Edmonton cemetery is the first in the city to offer green burials

Edmonton cemetery is the first in the city to offer green burials

Charles Schweger is dead set against a traditional burial, with its embalming fluid, varnished caskets with metal hardware and concrete grave liners.

“I have always felt that my presence on the earth has done enough abuse to the earth and to the different forms of life on the earth,” says the 77-year-old retired University of Alberta anthropology professor.

“Why would we want to have ourselves pickled and stuck in the ground?”

 
Now Schweger is looking into the city’s first green burial service that started Aug. 1 at Rosehill Cemetery in southwest Edmonton, where they are selling about 750 plots in a one-acre site next to its traditional, sod-covered burial ground.

The cemetery, owned by the Ukrainian Catholic Eparchy of Edmonton and open to public, has 68 acres of land, but the original cemetery covers just 28.

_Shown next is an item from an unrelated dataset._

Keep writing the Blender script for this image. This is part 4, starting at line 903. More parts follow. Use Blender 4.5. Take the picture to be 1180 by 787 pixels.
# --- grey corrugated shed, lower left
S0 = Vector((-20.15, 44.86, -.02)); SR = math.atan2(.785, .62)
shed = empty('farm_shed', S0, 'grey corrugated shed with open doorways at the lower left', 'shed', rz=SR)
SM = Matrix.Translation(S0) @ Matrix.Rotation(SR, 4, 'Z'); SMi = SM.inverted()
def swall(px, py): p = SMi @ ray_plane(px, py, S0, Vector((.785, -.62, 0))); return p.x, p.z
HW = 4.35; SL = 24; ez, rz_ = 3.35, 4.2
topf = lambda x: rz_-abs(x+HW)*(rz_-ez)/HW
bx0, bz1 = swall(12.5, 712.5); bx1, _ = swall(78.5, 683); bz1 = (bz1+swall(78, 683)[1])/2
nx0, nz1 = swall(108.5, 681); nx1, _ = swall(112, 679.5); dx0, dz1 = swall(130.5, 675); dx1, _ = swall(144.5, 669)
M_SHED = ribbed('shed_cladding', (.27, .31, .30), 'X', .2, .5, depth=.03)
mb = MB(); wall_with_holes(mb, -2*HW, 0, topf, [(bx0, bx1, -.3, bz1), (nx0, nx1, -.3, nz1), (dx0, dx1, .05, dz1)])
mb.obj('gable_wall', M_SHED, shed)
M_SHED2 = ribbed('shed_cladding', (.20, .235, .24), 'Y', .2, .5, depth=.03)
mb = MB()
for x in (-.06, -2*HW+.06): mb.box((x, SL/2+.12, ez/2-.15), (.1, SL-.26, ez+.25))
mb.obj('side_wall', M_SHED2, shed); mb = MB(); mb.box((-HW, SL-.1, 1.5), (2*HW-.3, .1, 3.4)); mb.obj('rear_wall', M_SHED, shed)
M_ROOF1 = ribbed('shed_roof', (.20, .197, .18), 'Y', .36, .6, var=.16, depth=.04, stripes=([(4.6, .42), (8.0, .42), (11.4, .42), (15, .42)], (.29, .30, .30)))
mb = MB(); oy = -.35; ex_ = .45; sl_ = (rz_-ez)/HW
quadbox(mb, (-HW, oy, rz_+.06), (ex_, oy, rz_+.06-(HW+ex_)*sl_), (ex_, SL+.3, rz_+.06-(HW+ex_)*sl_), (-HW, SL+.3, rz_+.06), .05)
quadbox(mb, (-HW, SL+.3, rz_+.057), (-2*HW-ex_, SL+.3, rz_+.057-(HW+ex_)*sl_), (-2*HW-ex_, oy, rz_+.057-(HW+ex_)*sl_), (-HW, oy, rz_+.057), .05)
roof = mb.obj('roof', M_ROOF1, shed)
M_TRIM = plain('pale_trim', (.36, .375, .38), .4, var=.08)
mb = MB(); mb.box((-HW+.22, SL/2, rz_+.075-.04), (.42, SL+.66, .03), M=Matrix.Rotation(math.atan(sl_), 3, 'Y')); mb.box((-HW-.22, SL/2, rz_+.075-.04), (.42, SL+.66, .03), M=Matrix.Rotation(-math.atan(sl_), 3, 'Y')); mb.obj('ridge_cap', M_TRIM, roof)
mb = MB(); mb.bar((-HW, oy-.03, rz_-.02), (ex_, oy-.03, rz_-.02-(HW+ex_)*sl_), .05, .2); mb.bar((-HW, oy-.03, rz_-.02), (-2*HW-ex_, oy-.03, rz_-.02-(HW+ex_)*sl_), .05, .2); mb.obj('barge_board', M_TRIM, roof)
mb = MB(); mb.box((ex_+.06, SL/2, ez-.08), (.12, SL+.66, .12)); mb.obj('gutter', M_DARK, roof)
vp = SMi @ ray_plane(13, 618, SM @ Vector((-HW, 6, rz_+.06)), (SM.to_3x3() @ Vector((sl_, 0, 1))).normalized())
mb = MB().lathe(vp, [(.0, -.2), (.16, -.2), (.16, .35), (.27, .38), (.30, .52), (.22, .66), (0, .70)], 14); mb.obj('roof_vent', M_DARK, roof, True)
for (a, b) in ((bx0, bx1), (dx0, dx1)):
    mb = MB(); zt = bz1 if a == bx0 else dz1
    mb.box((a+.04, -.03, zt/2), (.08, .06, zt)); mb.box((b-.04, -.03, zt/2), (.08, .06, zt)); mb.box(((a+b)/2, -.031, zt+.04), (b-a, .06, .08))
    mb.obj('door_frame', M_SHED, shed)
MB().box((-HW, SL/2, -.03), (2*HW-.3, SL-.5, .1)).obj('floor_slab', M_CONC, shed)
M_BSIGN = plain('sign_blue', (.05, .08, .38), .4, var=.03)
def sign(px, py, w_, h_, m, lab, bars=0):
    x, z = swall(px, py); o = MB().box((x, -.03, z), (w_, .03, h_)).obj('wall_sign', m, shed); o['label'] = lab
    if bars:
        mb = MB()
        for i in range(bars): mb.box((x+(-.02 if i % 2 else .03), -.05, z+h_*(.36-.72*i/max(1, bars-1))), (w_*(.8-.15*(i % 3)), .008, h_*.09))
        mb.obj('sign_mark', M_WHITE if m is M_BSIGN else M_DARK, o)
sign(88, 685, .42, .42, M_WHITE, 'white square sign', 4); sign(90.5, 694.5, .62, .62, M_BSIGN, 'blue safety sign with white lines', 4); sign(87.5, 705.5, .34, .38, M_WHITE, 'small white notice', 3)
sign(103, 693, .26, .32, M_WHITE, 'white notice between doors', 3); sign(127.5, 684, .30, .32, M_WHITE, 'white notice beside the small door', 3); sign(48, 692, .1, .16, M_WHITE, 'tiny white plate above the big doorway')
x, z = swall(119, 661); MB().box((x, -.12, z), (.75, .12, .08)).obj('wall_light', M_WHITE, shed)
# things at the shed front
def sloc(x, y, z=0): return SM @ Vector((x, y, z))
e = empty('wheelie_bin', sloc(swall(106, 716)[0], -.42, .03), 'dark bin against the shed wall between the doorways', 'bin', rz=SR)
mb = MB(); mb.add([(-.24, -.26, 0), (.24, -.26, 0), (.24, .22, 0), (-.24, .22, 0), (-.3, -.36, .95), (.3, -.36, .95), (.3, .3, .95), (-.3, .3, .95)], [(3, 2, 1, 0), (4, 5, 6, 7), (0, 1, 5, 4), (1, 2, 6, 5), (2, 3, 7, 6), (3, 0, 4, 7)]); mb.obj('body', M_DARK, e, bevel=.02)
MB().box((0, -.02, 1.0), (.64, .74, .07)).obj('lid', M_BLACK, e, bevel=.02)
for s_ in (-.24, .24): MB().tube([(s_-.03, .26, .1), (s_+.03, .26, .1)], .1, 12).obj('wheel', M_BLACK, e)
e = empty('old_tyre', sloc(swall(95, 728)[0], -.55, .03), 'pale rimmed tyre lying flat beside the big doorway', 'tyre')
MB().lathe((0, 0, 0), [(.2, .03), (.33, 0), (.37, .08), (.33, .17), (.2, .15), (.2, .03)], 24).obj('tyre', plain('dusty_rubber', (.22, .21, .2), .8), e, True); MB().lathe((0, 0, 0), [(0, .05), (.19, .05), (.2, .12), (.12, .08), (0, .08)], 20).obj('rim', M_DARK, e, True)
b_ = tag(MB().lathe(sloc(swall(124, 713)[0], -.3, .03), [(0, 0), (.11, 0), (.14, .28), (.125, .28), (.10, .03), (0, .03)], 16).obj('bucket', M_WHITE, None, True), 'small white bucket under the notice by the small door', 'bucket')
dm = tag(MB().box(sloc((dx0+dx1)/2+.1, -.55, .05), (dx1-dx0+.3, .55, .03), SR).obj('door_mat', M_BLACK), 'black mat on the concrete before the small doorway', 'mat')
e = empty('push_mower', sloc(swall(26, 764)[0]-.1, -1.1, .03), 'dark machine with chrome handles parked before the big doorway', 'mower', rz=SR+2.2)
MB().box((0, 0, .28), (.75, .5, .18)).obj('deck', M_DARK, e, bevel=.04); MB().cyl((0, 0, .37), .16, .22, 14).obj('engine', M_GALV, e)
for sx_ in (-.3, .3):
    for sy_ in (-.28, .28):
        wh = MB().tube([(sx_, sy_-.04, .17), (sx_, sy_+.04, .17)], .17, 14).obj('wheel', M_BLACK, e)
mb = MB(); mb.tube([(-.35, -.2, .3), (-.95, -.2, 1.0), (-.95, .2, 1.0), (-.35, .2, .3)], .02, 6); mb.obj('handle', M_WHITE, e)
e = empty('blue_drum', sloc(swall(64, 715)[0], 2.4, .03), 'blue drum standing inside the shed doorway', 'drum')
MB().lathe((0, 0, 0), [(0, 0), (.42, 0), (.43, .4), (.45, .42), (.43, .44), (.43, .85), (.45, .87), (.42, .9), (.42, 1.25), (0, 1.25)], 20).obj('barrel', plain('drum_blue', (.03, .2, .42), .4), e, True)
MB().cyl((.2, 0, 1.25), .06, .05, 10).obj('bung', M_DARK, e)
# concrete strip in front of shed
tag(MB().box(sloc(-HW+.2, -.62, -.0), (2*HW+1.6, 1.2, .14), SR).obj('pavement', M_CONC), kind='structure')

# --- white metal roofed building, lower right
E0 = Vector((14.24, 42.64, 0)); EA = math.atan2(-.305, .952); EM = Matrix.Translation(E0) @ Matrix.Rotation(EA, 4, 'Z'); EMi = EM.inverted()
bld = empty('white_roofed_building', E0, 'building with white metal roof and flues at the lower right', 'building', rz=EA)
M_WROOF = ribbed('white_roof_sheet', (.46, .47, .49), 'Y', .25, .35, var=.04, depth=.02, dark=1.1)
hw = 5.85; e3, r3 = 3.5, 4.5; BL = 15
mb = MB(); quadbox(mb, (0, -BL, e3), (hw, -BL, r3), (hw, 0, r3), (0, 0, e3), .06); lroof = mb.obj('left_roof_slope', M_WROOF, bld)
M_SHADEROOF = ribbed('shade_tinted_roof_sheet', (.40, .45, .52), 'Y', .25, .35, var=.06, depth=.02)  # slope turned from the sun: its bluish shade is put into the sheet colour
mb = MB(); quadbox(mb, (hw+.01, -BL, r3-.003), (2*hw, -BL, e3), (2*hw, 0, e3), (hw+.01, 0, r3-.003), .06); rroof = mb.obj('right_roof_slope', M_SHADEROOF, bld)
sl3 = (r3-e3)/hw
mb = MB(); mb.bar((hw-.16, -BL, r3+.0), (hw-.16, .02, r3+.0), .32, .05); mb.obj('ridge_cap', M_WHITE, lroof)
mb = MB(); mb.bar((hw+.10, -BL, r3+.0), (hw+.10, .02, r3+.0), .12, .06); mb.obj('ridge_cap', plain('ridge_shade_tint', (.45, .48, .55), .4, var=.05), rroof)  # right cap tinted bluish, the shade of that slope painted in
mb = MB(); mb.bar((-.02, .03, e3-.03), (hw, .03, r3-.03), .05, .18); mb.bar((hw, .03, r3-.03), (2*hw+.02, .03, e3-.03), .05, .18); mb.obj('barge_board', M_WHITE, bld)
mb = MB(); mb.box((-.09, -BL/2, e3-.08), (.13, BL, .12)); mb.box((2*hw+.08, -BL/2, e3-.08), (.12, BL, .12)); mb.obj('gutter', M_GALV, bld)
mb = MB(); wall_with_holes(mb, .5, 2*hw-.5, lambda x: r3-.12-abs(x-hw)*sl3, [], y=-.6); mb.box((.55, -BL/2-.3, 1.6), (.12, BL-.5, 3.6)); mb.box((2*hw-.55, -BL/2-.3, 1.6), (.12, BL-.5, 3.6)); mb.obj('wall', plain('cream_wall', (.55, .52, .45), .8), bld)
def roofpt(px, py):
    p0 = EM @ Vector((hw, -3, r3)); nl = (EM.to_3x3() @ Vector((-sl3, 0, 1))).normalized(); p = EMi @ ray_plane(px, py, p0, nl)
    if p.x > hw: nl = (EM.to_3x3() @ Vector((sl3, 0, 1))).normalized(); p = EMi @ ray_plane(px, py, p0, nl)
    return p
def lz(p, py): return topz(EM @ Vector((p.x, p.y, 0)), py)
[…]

Rosehill manager Marc Turgeon says they decided to incorporate green burials when they developed a master plan for the site in 2013. A former funeral director, he was aware of green burials, which skip the formaldehyde-based embalming fluid and bury bodies in biodegradable shrouds or caskets made of cardboard, untreated wood or bamboo.

“Green burials have been kind of on everybody’s radar probably for the last 15 years. We have been hearing a lot about it,” Turgeon says, adding that one or two families ask about it every year.

 
When he put an ad in the paper about the green burial service, he got about two dozen calls.